Option 2: Create Clearer Division Identity

  • Make each division mean something more distinct through rules, betting, competitiveness, or format.
  • Could make self-selection easier if players truly want different league experiences.
  • Also creates more risk of friend groups separating or one division being viewed as better than the other.
  • Harder to explain mixed playoffs and handicap comparisons if the divisions drift too far apart.

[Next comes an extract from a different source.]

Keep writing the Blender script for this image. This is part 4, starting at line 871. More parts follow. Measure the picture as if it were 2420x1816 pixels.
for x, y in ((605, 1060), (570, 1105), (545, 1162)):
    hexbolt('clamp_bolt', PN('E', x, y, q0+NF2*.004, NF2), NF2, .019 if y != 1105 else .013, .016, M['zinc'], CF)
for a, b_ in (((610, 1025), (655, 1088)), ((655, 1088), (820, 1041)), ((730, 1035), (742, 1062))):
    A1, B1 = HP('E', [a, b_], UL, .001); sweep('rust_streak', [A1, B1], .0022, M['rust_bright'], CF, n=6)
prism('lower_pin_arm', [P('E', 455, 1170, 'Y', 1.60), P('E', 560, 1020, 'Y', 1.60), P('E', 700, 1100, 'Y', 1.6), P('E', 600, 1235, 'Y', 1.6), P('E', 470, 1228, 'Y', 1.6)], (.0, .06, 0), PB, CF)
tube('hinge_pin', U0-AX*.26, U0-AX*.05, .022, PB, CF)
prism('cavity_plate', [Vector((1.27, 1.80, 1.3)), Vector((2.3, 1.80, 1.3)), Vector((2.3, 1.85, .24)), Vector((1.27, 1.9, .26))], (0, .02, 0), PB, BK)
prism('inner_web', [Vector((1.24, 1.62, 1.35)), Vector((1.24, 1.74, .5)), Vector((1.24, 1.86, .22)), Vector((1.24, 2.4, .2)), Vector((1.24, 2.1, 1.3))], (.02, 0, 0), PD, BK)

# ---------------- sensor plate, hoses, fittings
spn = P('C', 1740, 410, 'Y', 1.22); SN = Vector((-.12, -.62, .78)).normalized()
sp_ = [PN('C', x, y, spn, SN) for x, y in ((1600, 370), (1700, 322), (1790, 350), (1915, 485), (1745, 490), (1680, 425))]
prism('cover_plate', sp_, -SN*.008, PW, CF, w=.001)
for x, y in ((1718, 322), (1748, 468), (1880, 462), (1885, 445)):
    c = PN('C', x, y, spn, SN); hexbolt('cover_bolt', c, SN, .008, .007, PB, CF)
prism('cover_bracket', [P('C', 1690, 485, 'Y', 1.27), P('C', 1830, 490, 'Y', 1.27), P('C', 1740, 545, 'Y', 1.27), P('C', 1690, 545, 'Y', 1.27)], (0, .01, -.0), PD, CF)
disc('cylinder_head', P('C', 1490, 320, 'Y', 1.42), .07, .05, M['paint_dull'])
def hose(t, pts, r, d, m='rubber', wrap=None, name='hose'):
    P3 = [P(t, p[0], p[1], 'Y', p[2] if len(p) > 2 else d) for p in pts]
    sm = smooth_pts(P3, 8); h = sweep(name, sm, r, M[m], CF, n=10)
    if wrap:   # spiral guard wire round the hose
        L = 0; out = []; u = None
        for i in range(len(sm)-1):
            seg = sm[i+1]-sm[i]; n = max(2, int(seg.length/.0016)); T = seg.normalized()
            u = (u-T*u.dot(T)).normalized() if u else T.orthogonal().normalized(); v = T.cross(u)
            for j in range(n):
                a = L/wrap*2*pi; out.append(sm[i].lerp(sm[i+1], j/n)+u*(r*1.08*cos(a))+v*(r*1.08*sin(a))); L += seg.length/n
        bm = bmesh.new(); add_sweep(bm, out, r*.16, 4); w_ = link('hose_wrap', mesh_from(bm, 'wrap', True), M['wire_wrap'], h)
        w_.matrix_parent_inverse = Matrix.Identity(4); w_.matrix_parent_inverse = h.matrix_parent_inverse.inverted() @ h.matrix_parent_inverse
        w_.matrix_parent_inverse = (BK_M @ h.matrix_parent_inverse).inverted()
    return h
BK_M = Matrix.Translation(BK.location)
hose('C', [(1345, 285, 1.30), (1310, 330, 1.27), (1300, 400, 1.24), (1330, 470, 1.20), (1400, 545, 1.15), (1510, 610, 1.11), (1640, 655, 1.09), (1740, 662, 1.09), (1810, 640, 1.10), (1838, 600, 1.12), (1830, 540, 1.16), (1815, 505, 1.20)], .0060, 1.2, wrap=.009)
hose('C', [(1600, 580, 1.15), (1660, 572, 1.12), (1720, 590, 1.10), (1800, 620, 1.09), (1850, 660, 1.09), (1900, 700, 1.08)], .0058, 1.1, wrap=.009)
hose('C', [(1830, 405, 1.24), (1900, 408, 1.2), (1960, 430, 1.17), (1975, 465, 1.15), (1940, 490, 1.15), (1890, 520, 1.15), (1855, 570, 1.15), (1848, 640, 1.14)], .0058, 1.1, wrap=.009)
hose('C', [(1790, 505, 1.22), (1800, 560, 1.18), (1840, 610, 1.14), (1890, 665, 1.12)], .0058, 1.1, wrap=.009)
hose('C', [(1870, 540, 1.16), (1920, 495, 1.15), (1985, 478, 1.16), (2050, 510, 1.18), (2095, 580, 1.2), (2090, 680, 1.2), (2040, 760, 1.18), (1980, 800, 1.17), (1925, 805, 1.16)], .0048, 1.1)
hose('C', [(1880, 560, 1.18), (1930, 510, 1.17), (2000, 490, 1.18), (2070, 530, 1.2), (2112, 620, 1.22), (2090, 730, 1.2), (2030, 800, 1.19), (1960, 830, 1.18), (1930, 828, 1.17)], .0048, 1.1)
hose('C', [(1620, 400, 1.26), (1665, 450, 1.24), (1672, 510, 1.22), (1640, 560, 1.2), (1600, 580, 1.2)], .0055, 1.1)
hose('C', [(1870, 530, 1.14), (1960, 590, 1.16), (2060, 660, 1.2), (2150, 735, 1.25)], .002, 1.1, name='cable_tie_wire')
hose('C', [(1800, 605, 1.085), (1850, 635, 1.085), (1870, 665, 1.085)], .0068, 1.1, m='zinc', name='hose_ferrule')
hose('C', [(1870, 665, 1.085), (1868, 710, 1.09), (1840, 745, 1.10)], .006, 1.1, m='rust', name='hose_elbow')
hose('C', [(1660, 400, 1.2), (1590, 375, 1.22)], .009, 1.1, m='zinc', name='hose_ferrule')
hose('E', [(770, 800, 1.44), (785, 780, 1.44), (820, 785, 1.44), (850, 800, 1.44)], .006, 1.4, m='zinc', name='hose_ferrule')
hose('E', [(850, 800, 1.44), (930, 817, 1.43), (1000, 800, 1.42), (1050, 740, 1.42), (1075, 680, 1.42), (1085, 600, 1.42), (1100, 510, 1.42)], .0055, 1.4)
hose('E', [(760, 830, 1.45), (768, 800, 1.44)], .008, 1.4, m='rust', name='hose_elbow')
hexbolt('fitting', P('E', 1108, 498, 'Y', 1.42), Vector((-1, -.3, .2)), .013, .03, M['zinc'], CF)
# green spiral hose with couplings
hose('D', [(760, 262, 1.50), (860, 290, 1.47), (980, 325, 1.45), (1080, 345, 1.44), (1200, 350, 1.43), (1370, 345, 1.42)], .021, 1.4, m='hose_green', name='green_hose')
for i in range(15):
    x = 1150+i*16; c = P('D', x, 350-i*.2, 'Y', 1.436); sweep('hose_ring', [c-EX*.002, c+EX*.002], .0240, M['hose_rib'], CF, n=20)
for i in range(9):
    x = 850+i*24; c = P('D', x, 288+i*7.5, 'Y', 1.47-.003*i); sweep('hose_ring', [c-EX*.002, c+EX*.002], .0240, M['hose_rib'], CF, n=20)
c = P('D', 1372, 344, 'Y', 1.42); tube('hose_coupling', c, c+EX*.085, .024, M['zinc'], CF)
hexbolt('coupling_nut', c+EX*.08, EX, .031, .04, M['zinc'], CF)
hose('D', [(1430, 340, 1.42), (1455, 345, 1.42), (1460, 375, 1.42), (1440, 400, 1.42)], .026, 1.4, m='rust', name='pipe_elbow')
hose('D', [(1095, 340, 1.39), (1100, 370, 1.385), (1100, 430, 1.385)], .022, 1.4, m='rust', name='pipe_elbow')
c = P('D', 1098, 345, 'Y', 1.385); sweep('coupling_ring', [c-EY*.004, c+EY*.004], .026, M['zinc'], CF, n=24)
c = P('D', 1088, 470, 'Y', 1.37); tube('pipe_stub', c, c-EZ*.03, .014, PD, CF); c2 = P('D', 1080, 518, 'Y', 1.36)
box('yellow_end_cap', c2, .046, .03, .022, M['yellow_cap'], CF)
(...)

Availability-Based Divisions

One of the stronger ideas from this discussion is that the 2 divisions may make more sense if they are based primarily on early-wave vs late-wave availability rather than on betting level or strictness of rules.

Why This May Fit Better

  • It gives the divisions a real operational purpose.
  • It matches the actual scheduling pressure of getting enough teams out early on one side.
  • It avoids “competitive division vs lesser division” politics.
  • It allows the rules to stay more unified across the full league.
  • It gives a cleaner public explanation for why the divisions exist.

Possible Drawbacks

  • Some players may not want to be assigned based on availability rather than preference.
  • If early times are viewed as better or worse, the division assignment can still create friction.
  • The division identity becomes more about scheduling than style of play.
  • Friend groups may still need to be balanced against practical tee-time needs.
Working concept: Division A and Division B could simply represent earlier-start and later-start teams, while the league still keeps shared rules, mixed playoffs, interleague weeks, skins, and side games that make it feel like one league.

What The Committee Should Decide

Possible Final Signup Questions

Division Assignment

  • How should teams be split between divisions: player preference, committee balancing, or random draw?
  • If divisions are based on start-window availability, would you support that structure?
  • What is the earliest realistic time your team can regularly start?
  • Would your team accept placement in an early or late division if it helps make one-side scheduling work?

League Identity

  • Should both divisions play under the same core rules?
  • Should betting be optional on top of division structure, rather than what defines the division?
  • Should the league preserve mixed playoffs and extra interleague weeks so the divisions still feel connected?
  • Would members rather choose a division, or have the committee place teams where the overall league works best?

Recommended Direction To Discuss

The strongest middle-ground option may be to keep the divisions mostly similar in rules and overall identity, but to base the split more on availability and start windows than on betting or “competitive vs casual” labels. That would give the divisions a practical purpose, preserve one overall league feel, and still leave room for mixed playoffs, skins, interleague weeks, and optional side-game overlays.

Best next step: before final signup opens, ask one direct question about whether members would support divisions being based primarily on early-vs-late availability, plus one question on whether teams should be assigned by preference, committee placement, or random draw.